■ TASK ■
Each line from the one containing "tray = Cushion(symoutline([(y*0.90-.010, h*.93)" through the one containing "bag.build('seat_underside', LU, tc_)" must be echoed exactly, endpoints included, and every other line omitted.

■ SOURCE EXCERPT ■
********

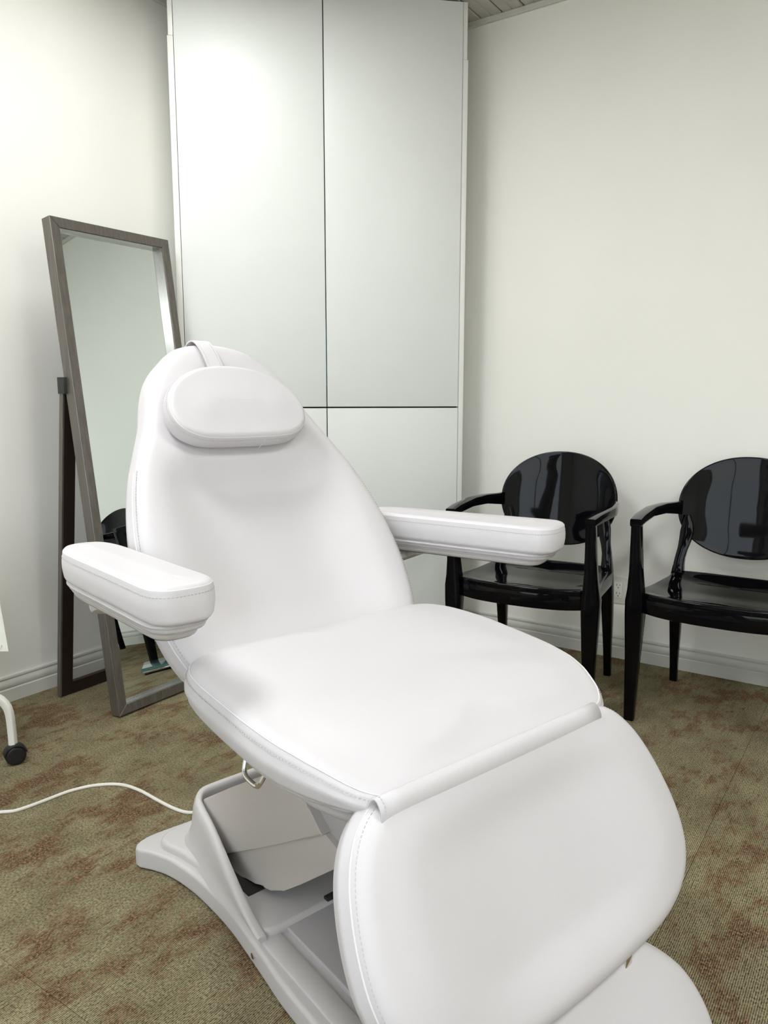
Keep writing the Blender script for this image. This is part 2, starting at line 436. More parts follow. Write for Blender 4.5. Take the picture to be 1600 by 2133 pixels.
# ------------------------------------------------------------------ wardrobe (diagonal in the corner)
CA = R(10.7)
WF = Vector((-.816, 3.121, 0))                 # front-left bottom corner
WW = 1.178
wr = empty('wardrobe', WF, CA, 'tall pale grey-white four-door wardrobe set across the corner up to the ceiling', 'wardrobe')
D = .30; HT = 2.655
TP = .022; SPLIT = 1.050
G().box((0, .004, 0), (TP, D, 2.44), .001).out('side_panel', M['cabedge'], wr)
G().box((WW-TP, .004, 0), (WW, D, 2.44), .001).out('side_panel', M['cabedge'], wr)
G().box((.004, .006, 2.4415), (TP, D, HT), .001).out('filler_panel', M['cabedge'], wr)
G().box((WW-TP, .006, 2.4415), (WW-.004, D, HT), .001).out('filler_panel', M['cabedge'], wr)
G().box((TP, D-.01, 0), (WW-TP, D, HT)).out('back_panel', M['cab'], wr, smooth=0)
G().box((TP, .03, 0), (WW-TP, D-.012, .012)).out('bottom_panel', M['cab'], wr, smooth=0)
G().box((TP+.001, .05, .012), (WW-TP-.001, .062, .06)).out('plinth', M['dark'], wr, smooth=0)
G().box((TP+.001, .03, SPLIT-.02), (WW-TP-.001, D-.012, SPLIT+.014)).out('shelf', M['dark'], wr, smooth=0)
G().box((WW/2-.012, .0225, .06), (WW/2+.012, .05, HT-.002)).out('divider', M['dark'], wr, smooth=0)
dw = (WW-2*TP)/2; gp = .0022
for i in range(2):
    x0 = TP+i*dw+gp; x1 = TP+(i+1)*dw-gp
    G().box((x0, 0, SPLIT+.003), (x1, .020, HT-.004), .0012).out('door', M['cab'], wr)
    G().box((x0, 0, .07), (x1, .020, SPLIT-.003), .0012).out('door', M['cab'], wr)
G().box((WW/2-.0016, .012, SPLIT+.09), (WW/2+.0016, .022, SPLIT+.32)).out('blue_film_strip', M['blue'], wr, smooth=0)

# ------------------------------------------------------------------ leaning mirror with easel stand
ME = R(56); TIL = R(7.7)
mr = empty('standing_mirror', (-.909, 2.506, 0), ME, 'tall standing mirror in brushed pewter frame on a dark easel leg beside the left wall', 'mirror')
MW, MH, FW, FD = .494, 1.692, .034, .045
# local: x along bottom edge, y backwards, z up; tilted plane
def mf(p):   # (x, height along frame, depth behind the front)
    y = p.y*math.sin(TIL)+p.z*math.cos(TIL); z = p.y*math.cos(TIL)-p.z*math.sin(TIL)
    return Vector((p.x, y, z+FD*math.sin(TIL)+.001))
def mpiece(x0, x1, y0, y1): return G().prism([(x0, y0), (x1, y0), (x1, y1), (x0, y1)], mf, 0, FD, .0015, 1)
g = G()
def mitre(poly): g.prism(poly, mf, 0, FD, .0012, 1)
for poly, nm in (([(0, 0), (FW, FW), (FW, MH-FW), (0, MH)], 'frame_side'), ([(MW, 0), (MW, MH), (MW-FW, MH-FW), (MW-FW, FW)], 'frame_side'),
                 ([(0, MH), (FW, MH-FW), (MW-FW, MH-FW), (MW, MH)], 'frame_top'), ([(0, 0), (MW, 0), (MW-FW, FW), (FW, FW)], 'frame_bottom')):
    G().prism(poly, mf, 0, FD, .0012, 1).out(nm, M['frame'], mr)
g = G()   # thin inner lip
for x0, x1, y0, y1 in ((FW, FW+.0012, FW, MH-FW), (MW-FW-.0012, MW-FW, FW, MH-FW), (FW+.0012, MW-FW-.0012, FW, FW+.0012), (FW+.0012, MW-FW-.0012, MH-FW-.0012, MH-FW)):
    g.prism([(x0, y0), (x1, y0), (x1, y1), (x0, y1)], mf, .004, .029, 0)
g.out('inner_lip', M['steel'], mr)
G().prism([(FW+.0005, FW+.0005), (MW-FW-.0005, FW+.0005), (MW-FW-.0005, MH-FW-.0005), (FW+.0005, MH-FW-.0005)], mf, .028, .032).out('mirror_glass', M['mirror'], mr, smooth=0)
G().prism([(FW, FW), (MW-FW, FW), (MW-FW, MH-FW), (FW, MH-FW)], mf, .033, .042).out('backing_board', M['darkwood'], mr, smooth=0)
# easel: U-shaped loop hinged at the back
hz = 1.13; hy = hz*math.tan(TIL)+FD+.012; fy = .344
def ef(p):   # x, along leg from floor up (0..1 length), depth
    L = math.hypot(hy-fy, hz); uy = (hy-fy)/L; uz = hz/L
    return Vector((p.x, fy+uy*p.y-uz*p.z*-1, uz*p.y+uy*p.z*-1 + .0))
EL = math.hypot(hy-fy, hz); LW = .046
for x0, x1 in ((0, LW), (MW-LW, MW)):
    G().prism([(x0, .004), (x1, .004), (x1, EL-.02), (x0, EL-.02)], ef, -.009, .009, .0012, 1).out('easel_leg', M['darkwood'], mr)
    G().prism([(x0-.006 if x0 < .1 else x1, .004), (x0 if x0 < .1 else x1+.006, .004), (x0 if x0 < .1 else x1+.006, EL-.02), (x0-.006 if x0 < .1 else x1, EL-.02)], ef, -.010, .010).out('leg_edging', M['frame'], mr, smooth=0)
G().prism([(LW+.0005, .004), (MW-LW-.0005, .004), (MW-LW-.0005, .05), (LW+.0005, .05)], ef, -.009, .009, .0012, 1).out('easel_rail', M['darkwood'], mr)
for x0 in (-.012, MW-.03):
    G().box((x0, hy-.024, hz-.025), (x0+.042, hy+.012, hz+.03), .001).out('hinge', M['ink'], mr)

# ------------------------------------------------------------------ treatment chair
TH = R(40.5)
tc_ = empty('treatment_chair', (-.130, 1.4327, 0), TH, 'white upholstered reclining treatment chair on a moulded electric base, centre of the room', 'treatment chair')
LE, LU, SE, ST, PL = M['leather'], M['leather_under'], M['seam'], M['stitch'], M['plastic']

# --- seat
def seat_z(x, y):
    pts = [(-.60, .545), (-.50, .578), (-.475, .585), (-.44, .602), (-.40, .618), (-.36, .628), (-.30, .636), (-.15, .650), (0, .658), (.1, .66)]
    for (a, za), (c, zc) in zip(pts, pts[1:]):
        if y <= c:
            t = max(0, (y-a)/(c-a)); return za+(zc-za)*t
    return pts[-1][1]
seat_hw = [(.015, .0), (.013, .17), (.002, .262), (-.035, .302), (-.10, .318), (-.20, .322), (-.30, .320), (-.37, .308), (-.42, .288), (-.455, .264), (-.474, .225), (-.480, .12), (-.481, .0)]
so = symoutline(seat_hw, 200, .012)
def seat_top(x, y, f):
    xx = (x-.012)/.31
    crown = .017*(1-abs(xx)**2.2)
    dish = -.009*math.exp(-((x-.012)/.17)**2)*sst(-.40, -.24, y)*(1-sst(-.10, .0, y))
    wr_ = .0022*math.sin((y+.4*x)*38)*math.exp(-((x-.17)/.1)**2-((y+.30)/.08)**2)
    return crown+dish+wr_
seat = Cushion(so, .070, .020, .022, ((.012, -.36), (.012, -.12)), lambda p: Vector(p), seat_top, zoff=seat_z, bulge=.004, nin=18, zbot=lambda x, y: .562+.028*sst(-.35, 0, y)-.004*sst(-.35, -.5, y))
seat_o = seat.build('seat', LE, tc_)
def idx_range(o, f): return [i for i, p in enumerate(o) if f(p)]
def side_run(cu, cond, ins, h):
    n = len(cu.o); ids = [i for i in range(n) if cond(cu.o[i])]
    # rotate so the run is contiguous
    st = [i for i in ids if (i-1) % n not in ids]
    st = st[0] if st else ids[0]; run = []; i = st
    while i % n in ids and len(run) < len(ids): run.append(i % n); i += 1
    return [cu.pt(cu.o[k], ins, h, 0, True) for k in run]
for s in (-1, 1):
    cond = lambda p, s=s: (p.x-.012)*s > .20 and p.y < .01
    tubeline(side_run(seat, cond, .0052, -.0058), .0013, 'seam', SE, seat_o)
    stitches(side_run(seat, cond, -.0012, -.0165), 'stitching', ST, seat_o)
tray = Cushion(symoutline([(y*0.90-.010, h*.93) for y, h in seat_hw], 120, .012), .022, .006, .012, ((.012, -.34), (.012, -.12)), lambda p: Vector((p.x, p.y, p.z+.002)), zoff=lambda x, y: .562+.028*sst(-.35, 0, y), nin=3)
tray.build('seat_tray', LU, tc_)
# underside upholstery below the seat front
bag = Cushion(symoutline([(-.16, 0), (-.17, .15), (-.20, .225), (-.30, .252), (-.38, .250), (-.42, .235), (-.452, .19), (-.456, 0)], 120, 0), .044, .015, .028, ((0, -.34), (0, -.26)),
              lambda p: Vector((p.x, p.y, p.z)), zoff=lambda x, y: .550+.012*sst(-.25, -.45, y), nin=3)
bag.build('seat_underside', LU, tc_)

# --- backrest
PB = R(55); sB = Vector((0, math.cos(PB), math.sin(PB))); nB = Vector((0, -math.sin(PB), math.cos(PB)))
bf = planef((-.004, -.017, .640), (1, 0, 0), sB, nB)
back_hw = [(-.075, 0), (-.072, .12), (-.055, .195), (-.015, .250), (.03, .274), (.09, .288), (.16, .294), (.24, .290), (.32, .275), (.39, .254), (.45, .228), (.51, .201), (.57, .181), (.62, .157), (.66, .122), (.695, .078), (.710, 0)]
bo = symoutline(back_hw, 240)
def back_top(x, y, f):
    a = -.042*math.exp(-(abs(x)/.185)**4)*(sst(.455, .34, y) if y > .2 else sst(-.05, .10, y))
    hd = .006*sst(.42, .52, y)-.010*math.exp(-(abs(x)/.12)**2)*sst(.42, .5, y)*sst(.70, .60, y)
    return a+hd+.006
back = Cushion(bo, .085, .030, .030, ((0, .17), (0, .50)), bf, back_top, bulge=.003, nin=22)
back_o = back.build('backrest', LE, tc_)
for s in (-1, 1):
    cond = lambda p, s=s: p.x*s > .12 and -.04 < p.y < .40
    tubeline(side_run(back, cond, .0012, -.021), .0013, 'seam', SE, back_o)
    stitches(side_run(back, cond, .0045, -.0125), 'stitching', ST, back_o)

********

■ ANSWER TO THIS EXERCISE ■
tray = Cushion(symoutline([(y*0.90-.010, h*.93) for y, h in seat_hw], 120, .012), .022, .006, .012, ((.012, -.34), (.012, -.12)), lambda p: Vector((p.x, p.y, p.z+.002)), zoff=lambda x, y: .562+.028*sst(-.35, 0, y), nin=3)
tray.build('seat_tray', LU, tc_)
# underside upholstery below the seat front
bag = Cushion(symoutline([(-.16, 0), (-.17, .15), (-.20, .225), (-.30, .252), (-.38, .250), (-.42, .235), (-.452, .19), (-.456, 0)], 120, 0), .044, .015, .028, ((0, -.34), (0, -.26)),
              lambda p: Vector((p.x, p.y, p.z)), zoff=lambda x, y: .550+.012*sst(-.25, -.45, y), nin=3)
bag.build('seat_underside', LU, tc_)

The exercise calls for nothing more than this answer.